Employers should also be aware that whilst the increase in claims may, to some extent, be a consequence of frivolous or vexatious claims, in reality very few claims are struck out by the employment tribunals. While a claimant may not succeed, that does not mean their claim does not have some merit and in the majority of cases each party has to bear its own costs. It can therefore be a very expensive exercise in legal and administration costs to defend a claim to the bitter end.
Employers should bear in mind various factors to minimise the risk of a claim being brought against them, and the ensuing disruption to management.
Firstly, ensure that the redundancy is genuine. Employers can be tempted to use redundancy as a reason to dismiss an employee when, in reality, the true reason for dismissal is poor performance or internal politics.

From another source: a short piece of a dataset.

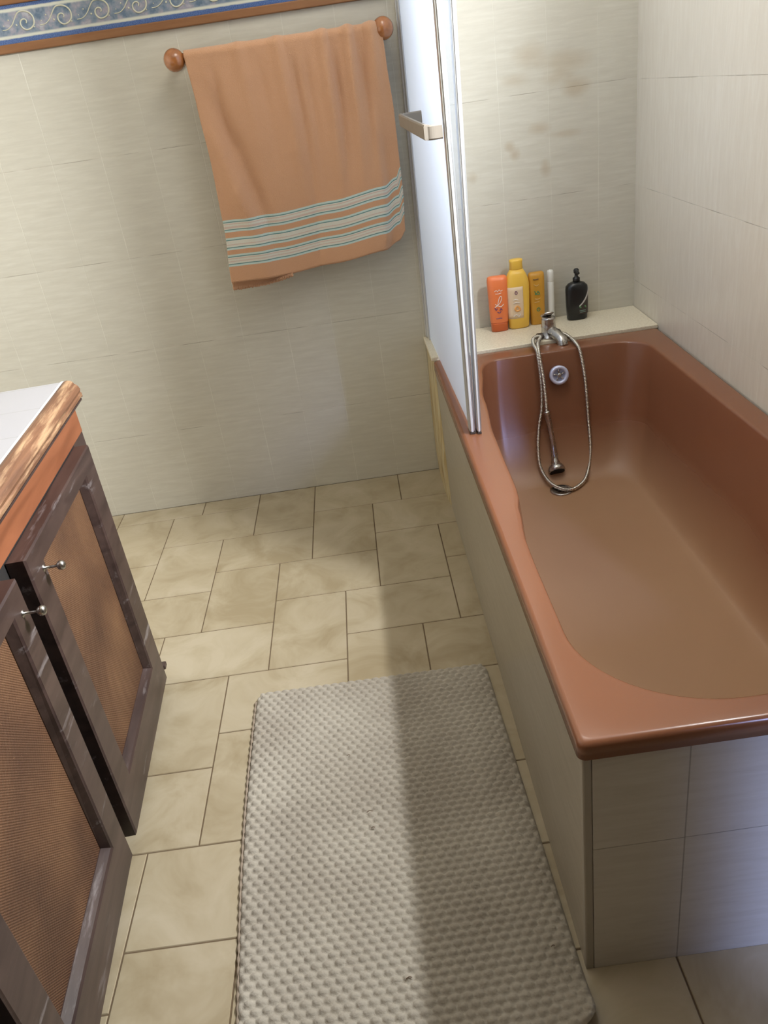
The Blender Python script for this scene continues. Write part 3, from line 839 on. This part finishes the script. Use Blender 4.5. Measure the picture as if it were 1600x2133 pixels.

A well-advised employee will be alert to redundancy being targeted as an “easy way out” and employers should therefore ensure they have evidence to document the genuine redundancy situation, including the financial basis for it and how the decision process has been handled.
HONEST AND FAIR
Secondly, take time to plan your redundancy process carefully – on the day of announcing it to employees, ensure that everything is in place to counter employees’ scrutiny. Consider providing specific training to your managers to handle the redundancy process – many problems can be avoided if initial communications are handled well. Ensure, in any event, that managers are fully and properly briefed.
Thirdly, keep a close eye on the numbers of redundancies – once you reach 20, then a 30-day collective consultation will be triggered and 100 triggers a 90-day process.
Fourth, ensure you apply objective criteria and be wary, in particular, of using “last in, first out” as a criterion (save as a tie-breaker). Although an employment tribunal is unlikely to analyse the chosen criteria in detail (if they are non-discriminatory), employers should ensure that the criteria are applied honestly and fairly and managers should ensure they are able to justify any scores given as part of the selection process. It may be worth considering using two managers to carry out the scoring or having a moderator check the scores.
Fifth, take care to include employees on maternity leave and remember that they have additional rights.
Sixth, take proper time to carry out and complete the consultation process – ensure all representations of employees during the process are considered before a final decision is made.
Seventh, be flexible about alternatives to redundancies including the application of mobility clauses, job shares, pay cuts or reduced hours. Where possible, consider these before starting a redundancy process. Once a redundancy process has commenced, consider volunteers and be flexible.
Although some good economic news is starting to emerge, things will continue to be bleak for a while. All employers are well-advised to be prepared for redundancies, and all that they entail.